§ DATA SECTION:
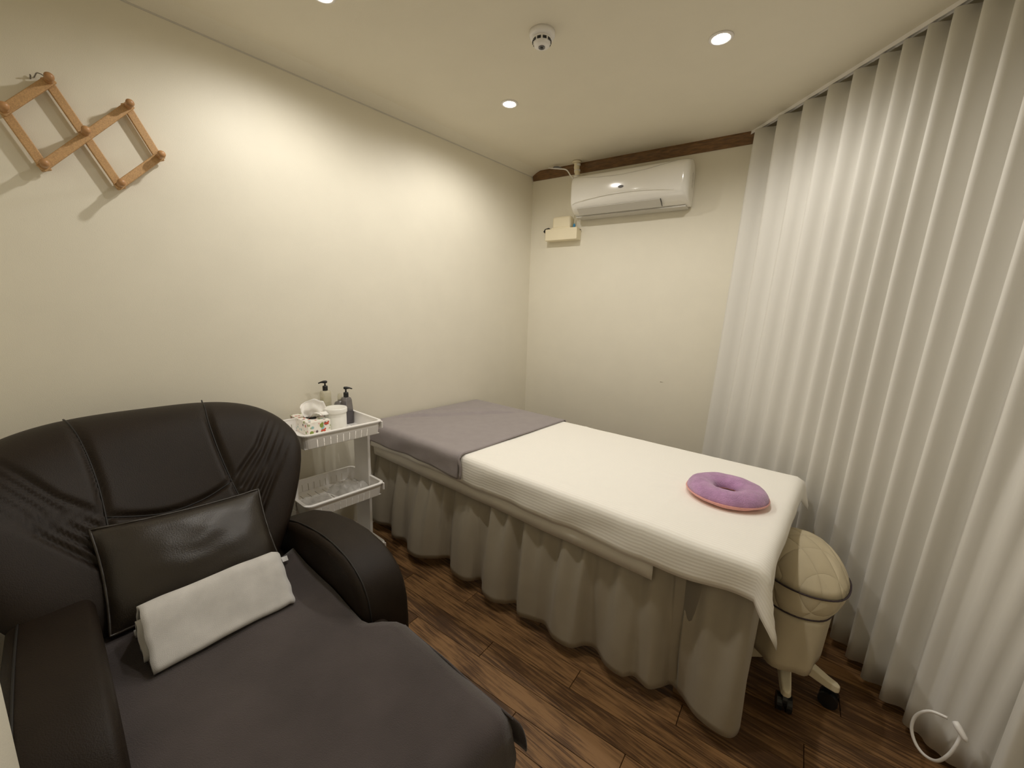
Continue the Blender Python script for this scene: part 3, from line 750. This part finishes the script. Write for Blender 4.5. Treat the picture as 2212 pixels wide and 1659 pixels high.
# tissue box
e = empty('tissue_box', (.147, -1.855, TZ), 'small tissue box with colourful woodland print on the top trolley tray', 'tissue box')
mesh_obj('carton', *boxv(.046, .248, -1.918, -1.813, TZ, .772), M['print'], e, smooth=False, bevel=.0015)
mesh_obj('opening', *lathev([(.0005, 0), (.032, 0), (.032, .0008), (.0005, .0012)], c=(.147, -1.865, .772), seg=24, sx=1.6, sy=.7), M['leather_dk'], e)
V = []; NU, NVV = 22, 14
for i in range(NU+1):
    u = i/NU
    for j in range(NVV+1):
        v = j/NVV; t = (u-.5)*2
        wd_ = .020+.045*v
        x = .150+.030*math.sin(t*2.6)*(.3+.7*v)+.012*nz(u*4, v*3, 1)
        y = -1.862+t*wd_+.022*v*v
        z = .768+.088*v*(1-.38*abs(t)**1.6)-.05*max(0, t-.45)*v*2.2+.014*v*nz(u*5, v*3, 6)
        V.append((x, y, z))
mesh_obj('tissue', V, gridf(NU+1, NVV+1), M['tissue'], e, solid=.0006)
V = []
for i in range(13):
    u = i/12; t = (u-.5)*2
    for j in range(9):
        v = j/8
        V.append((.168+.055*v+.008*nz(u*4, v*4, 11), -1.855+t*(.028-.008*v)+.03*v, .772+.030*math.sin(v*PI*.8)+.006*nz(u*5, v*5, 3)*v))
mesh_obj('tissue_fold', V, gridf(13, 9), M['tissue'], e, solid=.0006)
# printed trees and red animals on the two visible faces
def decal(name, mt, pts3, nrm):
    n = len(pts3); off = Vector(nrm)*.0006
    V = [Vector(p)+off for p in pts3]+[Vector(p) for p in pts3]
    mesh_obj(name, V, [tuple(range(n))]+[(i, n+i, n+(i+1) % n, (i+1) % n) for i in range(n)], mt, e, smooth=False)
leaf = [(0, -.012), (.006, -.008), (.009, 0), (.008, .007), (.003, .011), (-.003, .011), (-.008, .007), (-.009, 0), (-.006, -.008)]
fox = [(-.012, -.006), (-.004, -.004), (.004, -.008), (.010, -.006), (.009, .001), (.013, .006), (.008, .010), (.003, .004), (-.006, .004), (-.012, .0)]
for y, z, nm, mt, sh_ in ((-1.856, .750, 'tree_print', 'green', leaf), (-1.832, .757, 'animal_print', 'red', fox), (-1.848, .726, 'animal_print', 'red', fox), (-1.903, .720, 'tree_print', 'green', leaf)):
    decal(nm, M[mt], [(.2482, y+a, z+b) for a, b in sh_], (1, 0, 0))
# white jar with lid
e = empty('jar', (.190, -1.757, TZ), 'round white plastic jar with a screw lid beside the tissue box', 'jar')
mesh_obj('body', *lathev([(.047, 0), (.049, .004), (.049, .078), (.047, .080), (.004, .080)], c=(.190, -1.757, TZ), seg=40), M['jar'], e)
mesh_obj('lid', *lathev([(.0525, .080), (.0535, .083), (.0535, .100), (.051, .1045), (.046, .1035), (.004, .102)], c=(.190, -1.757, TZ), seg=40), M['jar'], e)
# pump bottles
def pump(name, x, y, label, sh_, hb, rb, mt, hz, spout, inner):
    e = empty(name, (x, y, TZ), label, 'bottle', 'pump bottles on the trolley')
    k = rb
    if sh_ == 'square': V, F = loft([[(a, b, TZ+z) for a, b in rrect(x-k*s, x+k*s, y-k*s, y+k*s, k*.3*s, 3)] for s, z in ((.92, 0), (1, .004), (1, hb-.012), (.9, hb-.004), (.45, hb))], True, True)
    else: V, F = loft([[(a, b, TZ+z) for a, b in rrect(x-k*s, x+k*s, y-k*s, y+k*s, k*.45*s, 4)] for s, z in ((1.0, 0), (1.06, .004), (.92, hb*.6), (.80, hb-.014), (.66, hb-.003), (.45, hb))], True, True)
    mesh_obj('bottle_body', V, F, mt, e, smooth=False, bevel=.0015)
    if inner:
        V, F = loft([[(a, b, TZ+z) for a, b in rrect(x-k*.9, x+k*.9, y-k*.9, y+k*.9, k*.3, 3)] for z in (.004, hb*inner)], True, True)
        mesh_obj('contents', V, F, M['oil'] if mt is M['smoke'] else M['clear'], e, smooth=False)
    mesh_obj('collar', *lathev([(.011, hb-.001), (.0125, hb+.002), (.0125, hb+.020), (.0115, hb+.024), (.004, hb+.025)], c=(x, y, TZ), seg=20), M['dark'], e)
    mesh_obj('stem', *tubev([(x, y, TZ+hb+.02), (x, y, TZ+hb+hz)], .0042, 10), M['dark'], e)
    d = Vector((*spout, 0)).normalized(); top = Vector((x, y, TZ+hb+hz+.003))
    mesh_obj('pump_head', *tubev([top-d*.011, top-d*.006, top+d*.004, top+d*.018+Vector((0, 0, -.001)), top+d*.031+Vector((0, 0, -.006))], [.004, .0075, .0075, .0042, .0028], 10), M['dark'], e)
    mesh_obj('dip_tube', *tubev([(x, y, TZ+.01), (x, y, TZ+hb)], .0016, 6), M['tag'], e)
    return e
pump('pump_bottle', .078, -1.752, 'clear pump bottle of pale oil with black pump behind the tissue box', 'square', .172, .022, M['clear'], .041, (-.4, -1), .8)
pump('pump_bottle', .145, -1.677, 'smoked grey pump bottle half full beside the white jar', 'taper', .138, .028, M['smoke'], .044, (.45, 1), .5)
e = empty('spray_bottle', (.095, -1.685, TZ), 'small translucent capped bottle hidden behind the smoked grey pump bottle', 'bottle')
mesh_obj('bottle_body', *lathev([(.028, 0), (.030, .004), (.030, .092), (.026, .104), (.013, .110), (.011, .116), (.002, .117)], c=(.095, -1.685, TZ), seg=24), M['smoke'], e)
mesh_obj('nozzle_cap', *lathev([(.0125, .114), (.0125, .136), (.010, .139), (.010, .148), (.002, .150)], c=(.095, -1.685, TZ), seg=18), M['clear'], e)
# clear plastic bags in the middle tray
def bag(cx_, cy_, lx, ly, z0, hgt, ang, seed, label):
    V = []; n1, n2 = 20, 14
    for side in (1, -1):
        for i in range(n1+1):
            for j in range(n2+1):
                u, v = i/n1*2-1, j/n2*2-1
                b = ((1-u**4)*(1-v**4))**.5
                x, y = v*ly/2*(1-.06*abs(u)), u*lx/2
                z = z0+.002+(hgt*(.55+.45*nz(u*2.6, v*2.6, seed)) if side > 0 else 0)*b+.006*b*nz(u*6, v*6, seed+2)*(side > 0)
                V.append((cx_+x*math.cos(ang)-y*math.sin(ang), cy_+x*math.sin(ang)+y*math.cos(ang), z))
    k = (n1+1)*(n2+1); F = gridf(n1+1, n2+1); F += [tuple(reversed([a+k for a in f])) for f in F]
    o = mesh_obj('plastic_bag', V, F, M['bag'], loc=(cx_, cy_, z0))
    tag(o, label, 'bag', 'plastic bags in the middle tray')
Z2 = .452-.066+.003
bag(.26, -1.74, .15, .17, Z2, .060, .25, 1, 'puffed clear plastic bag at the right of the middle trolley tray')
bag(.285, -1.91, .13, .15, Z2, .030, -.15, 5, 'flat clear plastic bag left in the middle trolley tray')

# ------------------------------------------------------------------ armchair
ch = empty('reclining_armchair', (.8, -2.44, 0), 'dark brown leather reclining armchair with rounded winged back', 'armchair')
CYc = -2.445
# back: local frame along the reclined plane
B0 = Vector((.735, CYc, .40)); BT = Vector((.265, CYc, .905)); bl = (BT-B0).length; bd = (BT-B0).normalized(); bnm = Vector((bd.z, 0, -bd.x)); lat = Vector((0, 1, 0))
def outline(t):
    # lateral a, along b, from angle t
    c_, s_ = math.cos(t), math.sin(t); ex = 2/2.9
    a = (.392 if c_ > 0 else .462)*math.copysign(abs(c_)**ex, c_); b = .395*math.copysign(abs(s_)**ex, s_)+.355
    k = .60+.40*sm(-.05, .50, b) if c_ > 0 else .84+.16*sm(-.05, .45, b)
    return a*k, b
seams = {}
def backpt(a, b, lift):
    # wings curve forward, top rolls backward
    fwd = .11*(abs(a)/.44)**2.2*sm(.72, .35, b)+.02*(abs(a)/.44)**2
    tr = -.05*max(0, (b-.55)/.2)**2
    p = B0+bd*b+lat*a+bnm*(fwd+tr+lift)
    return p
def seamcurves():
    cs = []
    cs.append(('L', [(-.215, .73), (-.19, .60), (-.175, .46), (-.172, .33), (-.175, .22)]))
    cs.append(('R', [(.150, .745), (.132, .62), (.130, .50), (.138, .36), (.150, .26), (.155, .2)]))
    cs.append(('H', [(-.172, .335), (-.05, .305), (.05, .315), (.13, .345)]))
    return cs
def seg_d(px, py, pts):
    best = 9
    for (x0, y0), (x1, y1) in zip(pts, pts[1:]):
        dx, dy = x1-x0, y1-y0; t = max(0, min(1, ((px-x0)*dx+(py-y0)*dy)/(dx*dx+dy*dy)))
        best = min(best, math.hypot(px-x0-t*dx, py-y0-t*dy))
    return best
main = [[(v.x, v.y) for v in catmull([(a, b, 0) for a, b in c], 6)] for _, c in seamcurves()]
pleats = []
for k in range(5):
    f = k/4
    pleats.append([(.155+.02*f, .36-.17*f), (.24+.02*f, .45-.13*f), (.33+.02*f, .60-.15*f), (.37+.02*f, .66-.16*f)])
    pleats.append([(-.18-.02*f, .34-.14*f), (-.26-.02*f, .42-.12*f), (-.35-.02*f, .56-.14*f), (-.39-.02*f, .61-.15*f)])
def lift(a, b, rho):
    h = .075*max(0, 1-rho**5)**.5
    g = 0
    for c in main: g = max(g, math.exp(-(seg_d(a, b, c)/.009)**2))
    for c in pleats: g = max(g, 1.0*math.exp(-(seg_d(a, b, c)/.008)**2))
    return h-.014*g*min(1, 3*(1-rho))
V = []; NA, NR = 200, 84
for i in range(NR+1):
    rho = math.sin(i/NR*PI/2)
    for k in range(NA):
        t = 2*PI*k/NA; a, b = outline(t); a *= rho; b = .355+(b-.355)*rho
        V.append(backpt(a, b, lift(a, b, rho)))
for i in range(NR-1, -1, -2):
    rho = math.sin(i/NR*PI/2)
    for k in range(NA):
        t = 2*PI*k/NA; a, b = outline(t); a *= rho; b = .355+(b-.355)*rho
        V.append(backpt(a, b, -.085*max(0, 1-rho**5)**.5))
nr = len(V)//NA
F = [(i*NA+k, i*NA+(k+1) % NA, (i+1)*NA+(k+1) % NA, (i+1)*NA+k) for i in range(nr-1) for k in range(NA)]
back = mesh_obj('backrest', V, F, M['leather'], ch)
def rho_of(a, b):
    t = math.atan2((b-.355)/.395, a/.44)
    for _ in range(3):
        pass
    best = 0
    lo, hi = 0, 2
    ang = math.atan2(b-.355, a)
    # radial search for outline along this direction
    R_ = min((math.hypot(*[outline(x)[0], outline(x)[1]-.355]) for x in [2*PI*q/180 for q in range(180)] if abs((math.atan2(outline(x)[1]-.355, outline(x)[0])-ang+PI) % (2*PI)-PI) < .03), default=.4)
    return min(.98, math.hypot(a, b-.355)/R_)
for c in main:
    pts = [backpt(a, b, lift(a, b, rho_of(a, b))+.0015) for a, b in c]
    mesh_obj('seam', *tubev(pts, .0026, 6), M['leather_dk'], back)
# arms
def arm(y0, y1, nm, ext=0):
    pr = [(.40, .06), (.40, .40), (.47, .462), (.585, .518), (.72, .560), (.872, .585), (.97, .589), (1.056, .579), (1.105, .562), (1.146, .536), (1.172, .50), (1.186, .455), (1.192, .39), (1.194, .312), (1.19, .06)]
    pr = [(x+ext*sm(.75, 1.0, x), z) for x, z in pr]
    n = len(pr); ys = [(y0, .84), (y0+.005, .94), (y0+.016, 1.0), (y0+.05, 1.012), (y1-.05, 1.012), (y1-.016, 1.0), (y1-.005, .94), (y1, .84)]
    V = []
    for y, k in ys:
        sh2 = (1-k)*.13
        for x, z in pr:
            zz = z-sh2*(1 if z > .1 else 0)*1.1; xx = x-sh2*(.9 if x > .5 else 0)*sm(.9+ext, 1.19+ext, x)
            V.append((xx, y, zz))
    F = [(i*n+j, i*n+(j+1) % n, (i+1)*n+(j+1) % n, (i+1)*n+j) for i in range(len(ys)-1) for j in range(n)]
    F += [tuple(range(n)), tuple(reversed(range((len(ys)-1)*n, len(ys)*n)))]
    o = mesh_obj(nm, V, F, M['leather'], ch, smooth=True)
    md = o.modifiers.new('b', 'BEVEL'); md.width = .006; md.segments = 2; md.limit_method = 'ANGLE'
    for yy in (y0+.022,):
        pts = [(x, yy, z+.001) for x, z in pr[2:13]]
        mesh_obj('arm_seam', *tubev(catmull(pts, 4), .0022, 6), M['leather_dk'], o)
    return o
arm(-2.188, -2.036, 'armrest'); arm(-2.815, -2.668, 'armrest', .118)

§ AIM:
All lines above containing the string "from" are to be collected.

§ ANSWER FOR THE TASK:
Continue the Blender Python script for this scene: part 3, from line 750. This part finishes the script. Write for Blender 4.5. Treat the picture as 2212 pixels wide and 1659 pixels high.
    # lateral a, along b, from angle t